Some of the key findings from this project include:

  • Most white residents of Beauvoir enjoyed significant financial stability in their youths and into the twentieth century
  • The majority of residents lived in upper-class households in 1860
  • The average age of Beauvoir residents in 1860, when President Abraham Lincoln was elected and the first southern state seceded from the Union, was 16 years old.
  • White prosperity faded significantly after the war, but the majority of Beauvoir residents still enjoyed middle-class status in their communities.[1]
  • Residents may have been “the poorest of the poor,” as historians have described them, when they arrived at Beauvoir, but that misleading phrase ignores the benefits of wealth that many residents enjoyed as children and adults.
  • The vast majority of residents described themselves as literate, and more than fifty percent had attended school.
  • Home ownership records were only available for half of the sample, but among those residents, two-thirds owned their owned homes in 1900 and 1910, indicating, along with the other data, that many of Beauvoir’s residents enjoyed financial security through most of their lives.[2]
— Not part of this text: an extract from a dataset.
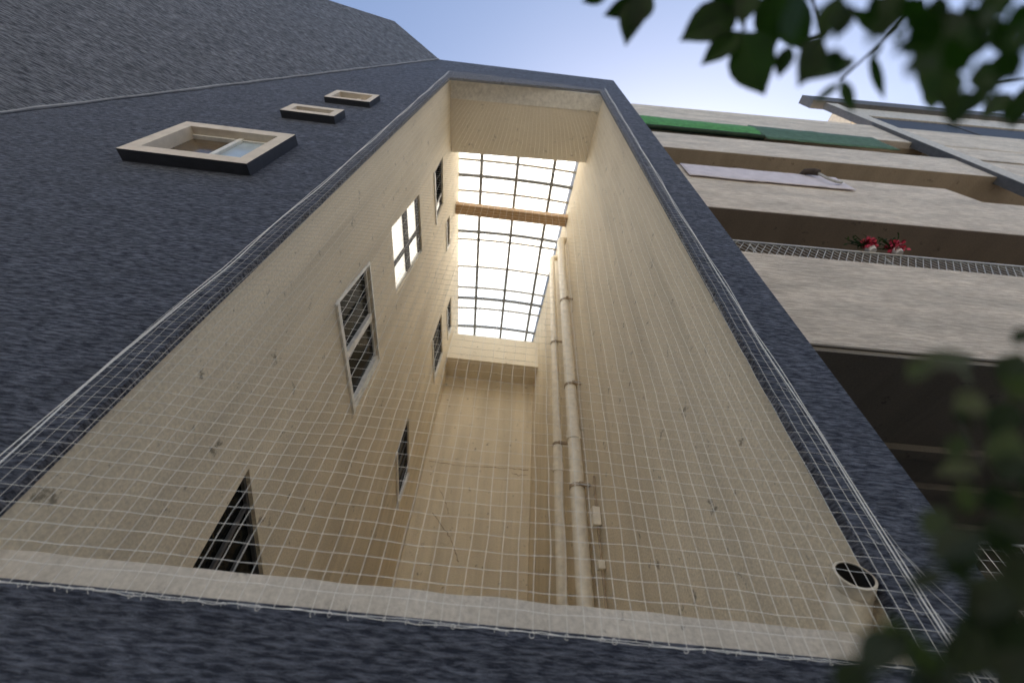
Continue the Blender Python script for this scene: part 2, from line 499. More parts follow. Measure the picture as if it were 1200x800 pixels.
# light well windows
def lerp2(c, s, t):
    a = (c[0][0] + (c[1][0] - c[0][0]) * s, c[0][1] + (c[1][1] - c[0][1]) * s)
    b_ = (c[3][0] + (c[2][0] - c[3][0]) * s, c[3][1] + (c[2][1] - c[3][1]) * s)
    return (a[0] + (b_[0] - a[0]) * t, a[1] + (b_[1] - a[1]) * t)
def rect(c, s0, s1, t0, t1): return [lerp2(c, s, t) for s, t in ((s0, t0), (s1, t0), (s1, t1), (s0, t1))]
def slab(mb, q, xa, xb): mb.prism([(xa, y, z) for y, z in q], (xb - xa, 0, 0)); return mb
for nm, c in LW.items():
    fm = MB(); e = .032; ef = .032
    fm_x0, fm_x1 = XW - .075, XW - .03
    dark = nm in ('w_t1', 'w_t2', 'w_t3', 'w_t4')
    for q in (rect(c, 0, e, 0, 1), rect(c, 1 - e, 1, 0, 1), rect(c, e, 1 - e, 0, ef), rect(c, e, 1 - e, 1 - ef, 1)):
        slab(fm, q, fm_x0, fm_x1)
    W = fm.build('window', M['frame'] if nm not in ('w_1', 'w_2') else M['white'], H)
    # outer architrave and sill, proud of the wall
    if nm not in ('w_2',):
        si = MB(); a, b_ = c[0], c[1]
        si.prism([(XW - .08, a[0] - .03, a[1] - .055), (XW - .08, b_[0] + .03, b_[1] - .055), (XW - .08, b_[0] + .03, b_[1]), (XW - .08, a[0] - .03, a[1])], (.105, 0, 0))
        si.build('sill', M['white'], W)
    if nm == 'w_1':
        ar = MB()
        for q in (rect(c, -.025, 0, -.02, 1.03), rect(c, 1.0, 1.025, -.02, 1.03), rect(c, 0, 1, 1.0, 1.03)):
            slab(ar, q, XW - .001, XW + .012)
        ar.build('architrave', M['white'], W)
    if nm == 'w_1':
        slab(MB(), rect(c, .47, .53, ef, 1 - ef), XW - .07, XW - .015).build('mullion', M['white'], W)
        slab(MB(), rect(c, .955, 1.0, .0, 1), XW - .07, XW - .004).build('jamb', M['white'], W)
        slab(MB(), rect(c, e, .47, ef, 1 - ef), XW - .068, XW - .055).build('pane', M['glass'], W)
        slab(MB(), rect(c, .53, .955, ef, 1 - ef), XW - .062, XW - .05).build('pane', M['glass'], W)
        for k in (.25, .75): slab(MB(), rect(c, k - .006, k + .006, ef, 1 - ef), XW - .049, XW - .04).build('glazing_bar', M['frame'], W)
    elif nm == 'w_2':
        slab(MB(), rect(c, e, 1 - e, .44, .57), XW - .075, XW - .028).build('mid_rail', M['frame'], W)
        slab(MB(), rect(c, e, 1 - e, .92, 1.0), XW - .075, XW - .026).build('head_shade', M['frame'], W)  # dark slab painted in for the shade under the reveal head
        slab(MB(), rect(c, .56, .62, ef, .44), XW - .07, XW - .03).build('mullion', M['frame'], W)
        slab(MB(), rect(c, .56, .62, .57, .92), XW - .07, XW - .03).build('mullion', M['frame'], W)
        for s0, s1 in ((e, .56), (.62, 1 - e)):
            for t0, t1 in ((ef, .44), (.57, .92)):
                slab(MB(), rect(c, s0, s1, t0, t1), XW - .066, XW - .055).build('pane', M['glowpane'], W)
    elif nm == 'w_3':
        slab(MB(), rect(c, .80, 1 - e, ef, .8), XW - .066, XW - .055).build('pane', M['glowpane'], W)
        slab(MB(), rect(c, .76, .80, ef, 1 - ef), XW - .07, XW - .03).build('mullion', M['white'], W)
        lv = MB()
        for k in range(6):
            t = .04 + .90 * k / 6; a, b_ = lerp2(c, e, t), lerp2(c, .76, t); a2, b2 = lerp2(c, e, t + .13), lerp2(c, .76, t + .13)
            lv.face([(XW - .03, *a), (XW - .03, *b_), (XW - .065, *b2), (XW - .065, *a2)])
        lv.build('louvre', M['louvre'], W)
        slab(MB(), rect(c, e, 1 - e, .02, 1), XW - .085, XW - .075).build('pane', M['glass'], W)
    elif nm == 'w_tri':
        slab(MB(), rect(c, e, 1 - e, ef, 1 - ef), XW - .066, XW - .055).build('pane', M['glass'], W)
        for s in (.24, .47):
            slab(MB(), rect(c, s - .014, s + .014, ef, 1 - ef), XW - .05, XW - .03).build('window_bar', M['frame'], W)
    else:
        slab(MB(), rect(c, e, .97, ef, 1 - ef), XW - .066, XW - .055).build('pane', M['glass'], W)
        slab(MB(), rect(c, .97, 1.03, -.02, 1.02), XW - .03, XW + .01).build('jamb', M['white'], W)
        for k in range(1, 5): slab(MB(), rect(c, .2 * k - .012, .2 * k + .012, ef, 1 - ef), XW - .05, XW - .035).build('window_bar', M['frame'], W)
# pale strip: rough parapet behind the cladding at the foot of the opening
pl = MB()
ns = 60
for k in range(ns):
    xa, xb = XW + (xr(1.5) - XW) * k / ns, XW + (xr(1.5) - XW) * (k + 1) / ns
    za, zb = .398 + .006 * noise.noise((xa * 6, 0, 0)), .398 + .006 * noise.noise((xb * 6, 0, 0))
    pl.face([(xa, 1.5, FLO), (xb, 1.5, FLO), (xb, 1.5, zb), (xa, 1.5, za)])
    pl.face([(xa, 1.5, za), (xb, 1.5, zb), (xb, 1.62, zb), (xa, 1.62, za)])
    pl.face([(xa, 1.62, za), (xb, 1.62, zb), (xb, 1.62, FLO), (xa, 1.62, FLO)])
pl.build('parapet', M['ledge'], H)
fl = MB(); fl.face([(XW, Y0, FLO), (xr(Y0), Y0, FLO), (xr(YB), YB, FLO), (XW, YB, FLO)])
fl.build('light_well_floor', M['deck'], H)

# ------------------------------------------------------------------ pipes on the right wall
def drain_pipe(y, r, off, ztop_, label, clamps):
    x = xr(y) - off
    P = empty('drain_pipe', (x, y, FLO), label, 'pipe', 'pipes in the light well')
    MB().tube([(x, y, FLO), (x, y, ztop_), (x + .02, y + .02, ztop_ + .12), (x + off * 1.0, y + .05, ztop_ + .2)], r, 20, False).build('pipe_body', M['pipe'], P, True)
    for z in clamps:
        c = MB(); c.tube([(x, y, z - .022), (x, y, z + .022)], r + .008, 20)
        c.bar((x, y - r * 1.05, z), (xr(y) + .0, y - r * 1.05, z), .03, .04); c.bar((x + r * .3, y - r * 1.5, z), (x + r * .3, y - r * .7, z), .05, .03)
        c.build('pipe_clamp', M['clamp'], P)
    for z in [3.2]:
        MB().tube([(x, y, z - .07), (x, y, z + .07)], r + .012, 20).build('pipe_socket', M['pipe'], P, True)
    return P
drain_pipe(4.5, .089, .14, 8.75, 'thick cream drain pipe, nearer and right of the thin one', [2.45, 4.1, 6.3])
drain_pipe(5.35, .072, .16, 9.35, 'thin cream pipe running up behind the thick one', [3.6, 6.0])
# thin conduit with a junction box, right of the thick pipe
cx_, cy_ = xr(4.2) - .03, 4.2
C = empty('conduit', (cx_, cy_, FLO), 'thin dark conduit with small junction boxes beside the thick pipe', 'conduit')
MB().tube([(cx_, cy_, FLO), (cx_, cy_, 2.35), (cx_ + .012, cy_, 2.45)], .014, 8).build('conduit_tube', M['clamp'], C, True)
MB().box(cx_ - .06, cx_ + .025, cy_ - .06, cy_ + .06, 1.86, 2.06).build('junction_box', M['pipe'], C, bevel=.008)
MB().box(cx_ - .045, cx_ + .025, cy_ - .04, cy_ + .04, 1.44, 1.52).build('junction_box', M['pipe'], C, bevel=.008)

# open-ended vent elbow at the lower right corner
axis = Vector((-.16, -.88, .44)).normalized()
mouth = Vector((1.325, 1.425, .555))
B0 = mouth - axis * .12 
V = empty('vent_pipe', (B0.x - .03, B0.y + .03, FLO), 'short cream vent elbow with dark open mouth by right corner', 'vent')
P0, P1, P2 = Vector((B0.x - .035, B0.y + .05, .28)), Vector((B0.x - .035, B0.y + .05, .44)), mouth - axis * .06
path = [Vector((P0.x, P0.y, FLO))] + [P0 * (1 - t) ** 2 + P1 * 2 * t * (1 - t) + P2 * t * t for t in [k / 9 for k in range(10)]] + [mouth]
v = MB(); v.tube(path, [.066] * 8 + [.064, .063, .062, .062], 28, False)
v.tube([mouth - axis * .05, mouth - axis * .04], .065, 28, False)
n_ = 28
s_ = axis.cross(Vector((0, 0, 1))).normalized(); t_ = s_.cross(axis)
ring = lambda r, d: [mouth + axis * d + (s_ * math.cos(2 * math.pi * k / n_) + t_ * math.sin(2 * math.pi * k / n_)) * r for k in range(n_)]
r1, r2 = ring(.062, 0), ring(.054, .002)
for k in range(n_): v.face([r1[k], r1[(k + 1) % n_], r2[(k + 1) % n_], r2[k]])
v.build('elbow', M['vent'], V, True)
d = MB(); d.tube([mouth - axis * .10, mouth - axis * .003], .0545, 28, False); d.face(ring(.054, -.10)); d.build('pipe_bore', M['dark'], V, True)  # near-black inner tube: shade inside the mouth put into its colour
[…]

Beauvoir Veteran Project Complete Data File

List of Male and Female Residents at Beauvoir, 1903-1957


[1] “Middle class” is a term that can have diverse meanings in nineteenth-century America. The Beauvoir Veteran Project utilizes the financial class parameters for poor, middle, and upper class utilized by Joseph Glatthaar in Soldiering in the Army of Northern Virginia: A Statistical Portrait of the Troops Who Served under Robert E. Lee (Chapel Hill: University of North Carolina Press, 2011), 7. He defined the poorer economic class as having a combined wealth (real and personal property) as ranging from $0-$799, the middle class as $800 through $3,999, and the upper class ranging from $4000 or more. In 1860, residents lived in families that enjoyed an average household wealth of almost $12,000. In 1870, that wealth dropped to $1,100, but remained solidly middle class.

[2] Of those home-owners, nearly fifty-percent had paid off their mortgage.